--- Begin PROVIDED MATERIAL ---
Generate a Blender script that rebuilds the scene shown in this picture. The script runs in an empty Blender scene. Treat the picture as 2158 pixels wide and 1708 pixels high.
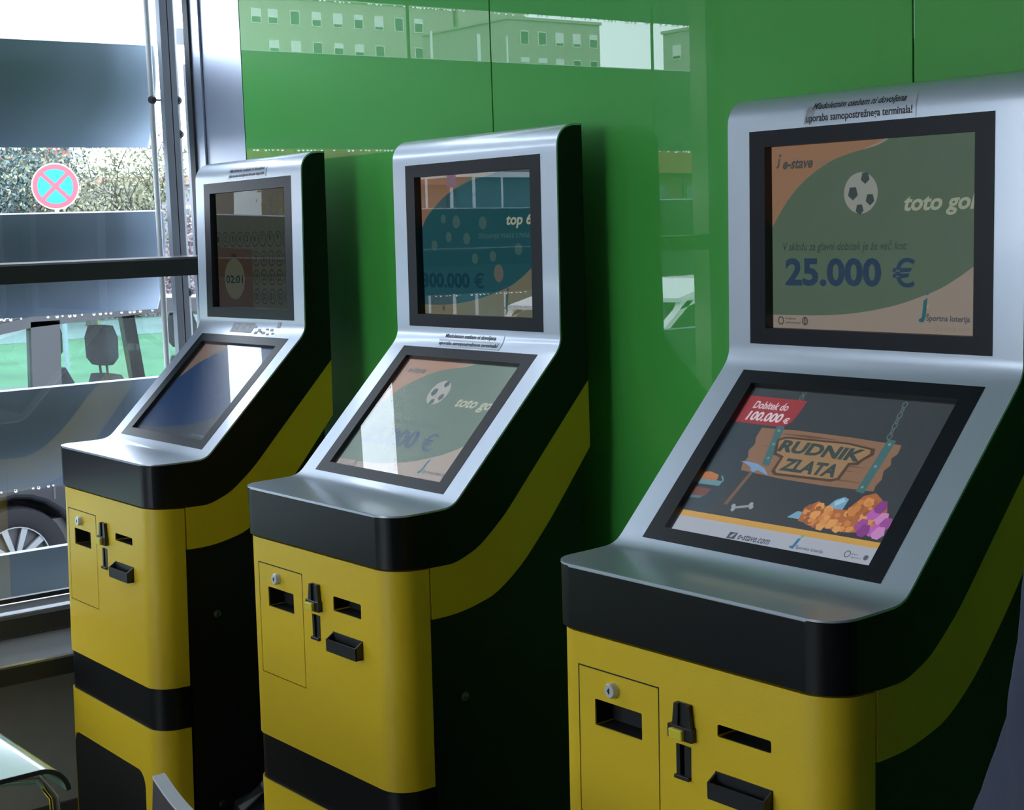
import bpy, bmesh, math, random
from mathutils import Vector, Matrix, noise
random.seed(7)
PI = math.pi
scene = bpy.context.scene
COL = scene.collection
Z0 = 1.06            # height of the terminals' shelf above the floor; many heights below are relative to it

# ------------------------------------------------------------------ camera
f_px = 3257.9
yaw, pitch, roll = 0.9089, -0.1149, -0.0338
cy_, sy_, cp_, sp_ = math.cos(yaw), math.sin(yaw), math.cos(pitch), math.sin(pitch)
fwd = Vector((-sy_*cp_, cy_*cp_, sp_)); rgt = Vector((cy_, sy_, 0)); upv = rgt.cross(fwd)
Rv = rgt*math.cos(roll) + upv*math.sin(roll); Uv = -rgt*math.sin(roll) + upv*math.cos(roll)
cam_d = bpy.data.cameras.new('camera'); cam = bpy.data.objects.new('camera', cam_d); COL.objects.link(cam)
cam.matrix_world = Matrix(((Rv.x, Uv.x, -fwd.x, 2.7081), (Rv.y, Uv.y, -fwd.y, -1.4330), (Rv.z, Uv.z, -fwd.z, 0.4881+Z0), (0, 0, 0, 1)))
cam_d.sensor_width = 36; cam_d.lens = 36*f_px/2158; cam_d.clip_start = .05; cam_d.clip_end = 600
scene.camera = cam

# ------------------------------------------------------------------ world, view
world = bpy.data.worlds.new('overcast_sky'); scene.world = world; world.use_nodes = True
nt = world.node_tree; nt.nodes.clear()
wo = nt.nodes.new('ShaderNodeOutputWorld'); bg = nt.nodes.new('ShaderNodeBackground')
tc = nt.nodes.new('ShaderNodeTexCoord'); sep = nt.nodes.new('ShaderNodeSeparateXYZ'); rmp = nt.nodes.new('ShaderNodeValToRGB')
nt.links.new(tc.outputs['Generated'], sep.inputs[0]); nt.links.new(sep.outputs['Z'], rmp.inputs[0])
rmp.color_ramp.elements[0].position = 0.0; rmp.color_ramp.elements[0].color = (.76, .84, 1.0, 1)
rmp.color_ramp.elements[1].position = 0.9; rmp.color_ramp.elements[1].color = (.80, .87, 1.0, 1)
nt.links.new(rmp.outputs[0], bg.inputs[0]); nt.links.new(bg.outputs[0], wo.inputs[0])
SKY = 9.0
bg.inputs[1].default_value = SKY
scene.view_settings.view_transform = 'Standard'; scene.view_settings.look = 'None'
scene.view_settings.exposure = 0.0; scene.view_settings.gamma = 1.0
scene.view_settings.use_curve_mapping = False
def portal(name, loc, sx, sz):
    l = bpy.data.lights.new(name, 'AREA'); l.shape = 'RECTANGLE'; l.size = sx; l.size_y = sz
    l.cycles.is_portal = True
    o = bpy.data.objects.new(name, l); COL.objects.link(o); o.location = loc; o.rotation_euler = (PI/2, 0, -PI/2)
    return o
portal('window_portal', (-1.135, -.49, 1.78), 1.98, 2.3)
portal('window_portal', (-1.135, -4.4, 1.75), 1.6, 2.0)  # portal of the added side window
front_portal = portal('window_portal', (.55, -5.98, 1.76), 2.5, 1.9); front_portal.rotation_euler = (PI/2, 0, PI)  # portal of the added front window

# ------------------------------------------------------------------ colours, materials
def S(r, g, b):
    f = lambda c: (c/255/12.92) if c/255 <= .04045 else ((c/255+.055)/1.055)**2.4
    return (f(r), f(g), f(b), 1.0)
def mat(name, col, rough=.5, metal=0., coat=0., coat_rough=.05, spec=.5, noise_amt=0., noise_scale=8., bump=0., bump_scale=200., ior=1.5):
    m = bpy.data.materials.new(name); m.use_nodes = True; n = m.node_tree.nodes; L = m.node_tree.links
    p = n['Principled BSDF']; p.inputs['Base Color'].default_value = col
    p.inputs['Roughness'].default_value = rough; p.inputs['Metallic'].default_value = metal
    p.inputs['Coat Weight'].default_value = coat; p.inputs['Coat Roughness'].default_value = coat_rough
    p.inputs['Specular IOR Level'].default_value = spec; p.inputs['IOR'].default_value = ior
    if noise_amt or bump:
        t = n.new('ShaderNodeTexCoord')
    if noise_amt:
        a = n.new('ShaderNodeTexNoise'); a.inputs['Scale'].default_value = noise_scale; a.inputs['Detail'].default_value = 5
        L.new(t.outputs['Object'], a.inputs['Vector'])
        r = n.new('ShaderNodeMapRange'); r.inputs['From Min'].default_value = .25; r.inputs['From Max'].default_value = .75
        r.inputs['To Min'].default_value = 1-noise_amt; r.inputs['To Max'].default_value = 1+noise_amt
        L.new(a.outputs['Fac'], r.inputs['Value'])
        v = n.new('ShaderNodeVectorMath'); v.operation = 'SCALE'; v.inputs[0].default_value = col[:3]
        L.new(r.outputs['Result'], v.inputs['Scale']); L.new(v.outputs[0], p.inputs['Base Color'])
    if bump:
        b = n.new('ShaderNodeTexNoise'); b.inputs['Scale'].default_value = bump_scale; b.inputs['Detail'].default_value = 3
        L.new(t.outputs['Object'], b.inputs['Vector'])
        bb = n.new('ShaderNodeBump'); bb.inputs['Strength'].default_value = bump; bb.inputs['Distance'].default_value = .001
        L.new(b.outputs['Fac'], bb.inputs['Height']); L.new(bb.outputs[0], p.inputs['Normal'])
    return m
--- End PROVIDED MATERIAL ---
EXERCISE: Set down again, exactly, the lines of the material above from its first line to the one with "scene.camera = cam", inclusive. Leave the pictures out.

SOLUTION:
Generate a Blender script that rebuilds the scene shown in this picture. The script runs in an empty Blender scene. Treat the picture as 2158 pixels wide and 1708 pixels high.
import bpy, bmesh, math, random
from mathutils import Vector, Matrix, noise
random.seed(7)
PI = math.pi
scene = bpy.context.scene
COL = scene.collection
Z0 = 1.06            # height of the terminals' shelf above the floor; many heights below are relative to it

# ------------------------------------------------------------------ camera
f_px = 3257.9
yaw, pitch, roll = 0.9089, -0.1149, -0.0338
cy_, sy_, cp_, sp_ = math.cos(yaw), math.sin(yaw), math.cos(pitch), math.sin(pitch)
fwd = Vector((-sy_*cp_, cy_*cp_, sp_)); rgt = Vector((cy_, sy_, 0)); upv = rgt.cross(fwd)
Rv = rgt*math.cos(roll) + upv*math.sin(roll); Uv = -rgt*math.sin(roll) + upv*math.cos(roll)
cam_d = bpy.data.cameras.new('camera'); cam = bpy.data.objects.new('camera', cam_d); COL.objects.link(cam)
cam.matrix_world = Matrix(((Rv.x, Uv.x, -fwd.x, 2.7081), (Rv.y, Uv.y, -fwd.y, -1.4330), (Rv.z, Uv.z, -fwd.z, 0.4881+Z0), (0, 0, 0, 1)))
cam_d.sensor_width = 36; cam_d.lens = 36*f_px/2158; cam_d.clip_start = .05; cam_d.clip_end = 600
scene.camera = cam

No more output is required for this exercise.